Are there insurance products that do particularly well in certain African countries, but not in others?
A mistake a lot of people make is to compare [other African markets] to South Africa – which you can’t. In the South African market, the life [insurance] market is five or six times bigger than the short-term insurance market. If you look at the rest of Africa, you turn that around and your general insurance and short-term insurance, is much bigger than the life insurance space…
There are also cultural issues that come to play. So in a market like Nigeria, funeral policies are not selling fantastically because of the cultural nature of the Nigerian market, where a lot of people see it as a taboo to talk about death and death insurance. Where in a market like Ghana, again funeral insurance is quite a big thing at the moment, and we are seeing a faster growth on funeral insurance than other insurances.
But in other countries it is the other way round. Again it depends on a lot of local factors that one needs to [understand], so good market and consumer insights are vital in these markets in order to offer the right product.

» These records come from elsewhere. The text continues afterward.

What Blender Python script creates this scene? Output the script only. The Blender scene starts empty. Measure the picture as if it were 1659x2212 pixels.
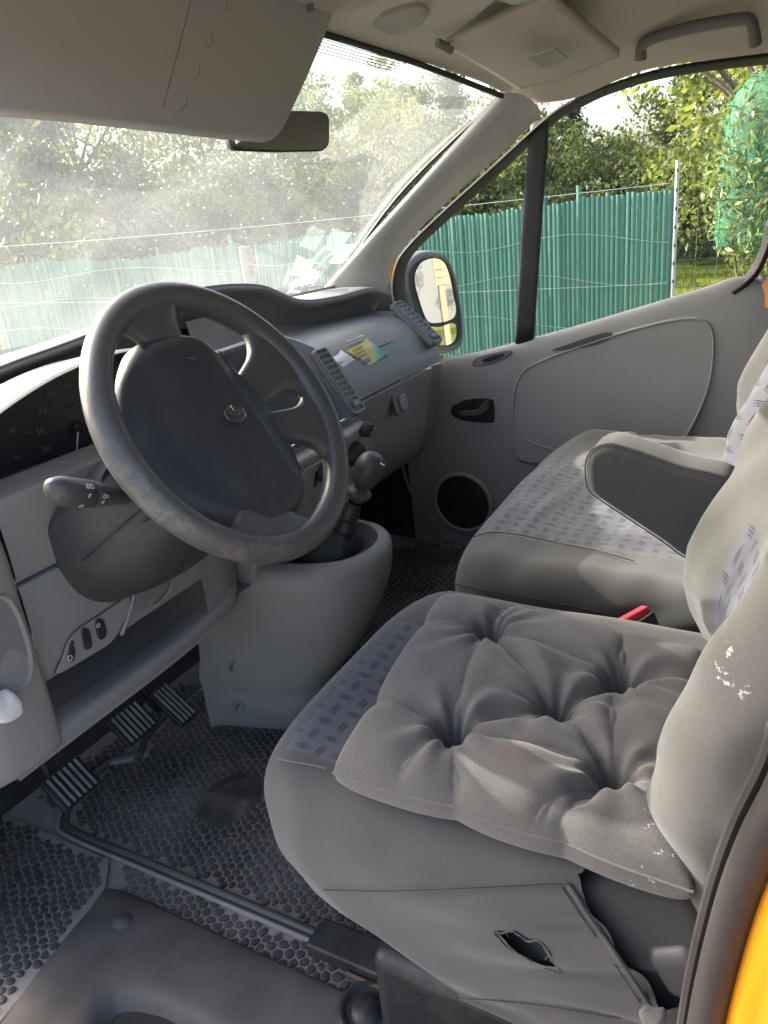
import bpy, bmesh, math, random
import numpy as np
from mathutils import Vector, Matrix
random.seed(7); rng = np.random.default_rng(7)
S = bpy.context.scene
COL = S.collection
rad = math.radians

# ------------------------------------------------------------------ camera
CAM = Vector((-1.16, -0.64, 0.98))
PSI, PITCH, ROLL, FPX, PW, PH = rad(30.5), rad(21.6), rad(6.0), 1660.0, 1659.0, 2212.0
fw = Vector((math.cos(PITCH)*math.cos(PSI), math.cos(PITCH)*math.sin(PSI), -math.sin(PITCH)))
r0 = Vector((math.sin(PSI), -math.cos(PSI), 0)); u0 = r0.cross(fw)
RT = r0*math.cos(ROLL) - u0*math.sin(ROLL); UP = u0*math.cos(ROLL) + r0*math.sin(ROLL)
cd = bpy.data.cameras.new('camera'); cam = bpy.data.objects.new('camera', cd); COL.objects.link(cam)
cam.matrix_world = Matrix(((RT.x, UP.x, -fw.x, CAM.x), (RT.y, UP.y, -fw.y, CAM.y), (RT.z, UP.z, -fw.z, CAM.z), (0, 0, 0, 1)))
cd.sensor_fit = 'HORIZONTAL'; cd.sensor_width = 36.0; cd.lens = 36.0*FPX/PW
cd.clip_start = 0.02; cd.clip_end = 500
S.camera = cam
S.cycles.max_bounces = 6; S.cycles.diffuse_bounces = 3; S.cycles.glossy_bounces = 3; S.cycles.transmission_bounces = 4; S.cycles.transparent_max_bounces = 8
S.cycles.caustics_reflective = False; S.cycles.caustics_refractive = False

# ------------------------------------------------------------------ light
SUN_EL, SUN_AZ = rad(28), math.atan2(0.99, 0.05)      # azimuth measured from +X towards +Y
to_sun = Vector((math.cos(SUN_EL)*math.cos(SUN_AZ), math.cos(SUN_EL)*math.sin(SUN_AZ), math.sin(SUN_EL)))
w = bpy.data.worlds.new('World'); S.world = w; w.use_nodes = True
nt = w.node_tree; bg = nt.nodes['Background']
sky = nt.nodes.new('ShaderNodeTexSky'); sky.sky_type = 'NISHITA'; sky.sun_disc = False
sky.sun_elevation = SUN_EL; sky.sun_rotation = math.pi/2 - SUN_AZ
sky.air_density = 0.7; sky.dust_density = 5.0; sky.ozone_density = 0.6
nt.links.new(sky.outputs[0], bg.inputs[0]); bg.inputs[1].default_value = 0.15
sd = bpy.data.lights.new('sun', 'SUN'); sd.energy = 2.7; sd.angle = rad(0.6); sd.color = (1.0, 0.94, 0.84)
sun = bpy.data.objects.new('sun', sd); COL.objects.link(sun)
sun.rotation_euler = to_sun.to_track_quat('Z', 'Y').to_euler()
S.view_settings.view_transform = 'Standard'; S.view_settings.look = 'None'
S.view_settings.exposure = 2.42; S.view_settings.gamma = 1.0; S.view_settings.use_curve_mapping = False

# ------------------------------------------------------------------ helpers
def ray(px, py): return fw + RT*((px - PW/2)/FPX) - UP*((py - PH/2)/FPX)
def AX(px, py, c): d = ray(px, py); return CAM + d*((c - CAM.x)/d.x)     # point seen at (px,py) standing on the plane x=c
def AY(px, py, c): d = ray(px, py); return CAM + d*((c - CAM.y)/d.y)
def AZ(px, py, c): d = ray(px, py); return CAM + d*((c - CAM.z)/d.z)

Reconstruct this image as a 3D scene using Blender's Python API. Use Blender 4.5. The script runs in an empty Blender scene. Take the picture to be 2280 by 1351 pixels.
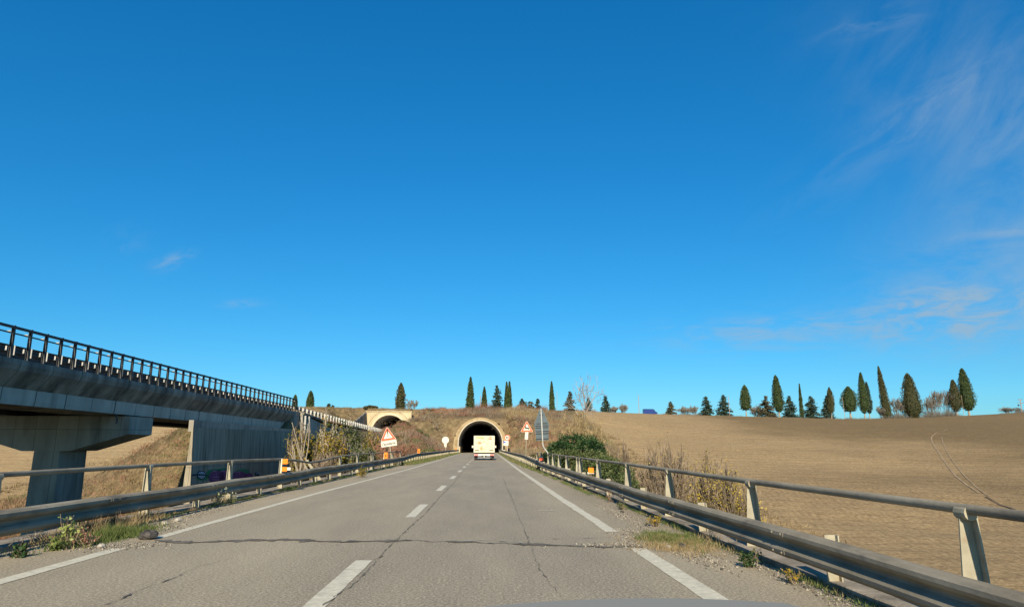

Are you optimistic about the future of Africa’s insurance industry?
We are very bullish on the African insurance market and the opportunities that have been offered. Certainly the growth in your middle class and the growth of these economies are quite exciting – although some are growing faster than others. But there are definite trends from country to country.
If I take West Africa, with Nigeria and Ghana as an example, the drop in the oil price is certainly going to have a big influence in those markets, especially from a business insurance perspective and impact on the rest of the economy. In countries heavily reliant on resources there will be a big impact on growth, from a corporate perspective and also an employment perspective – and that most definitely is going to have an impact on the growth and sales of insurance products, be it corporate, commercial, or personal.
Where if you move towards East Africa and you look at markets, specifically Kenya, that is not so reliant on resource-based growth and is far more entrepreneurial – you see a totally different trend where you have got a much more diverse economy. You will see growth in services and IT sectors which again provides a much better base for selling small commercial [insurance] and growth in personal insurance products because you are not going to have a massive impact on those economies from a growth perspective.
Another example is Zambia, which is an economy that is heavily driven on the copper price and you’ve seen the currency take a big smack and a number of copper mines closing. So it is going to have a massive impact in terms of unemployment, especially in the Copperbelt.
So it is very difficult in African markets to talk about trends that will apply to all of these countries. You have got to look at these regions and countries very specifically.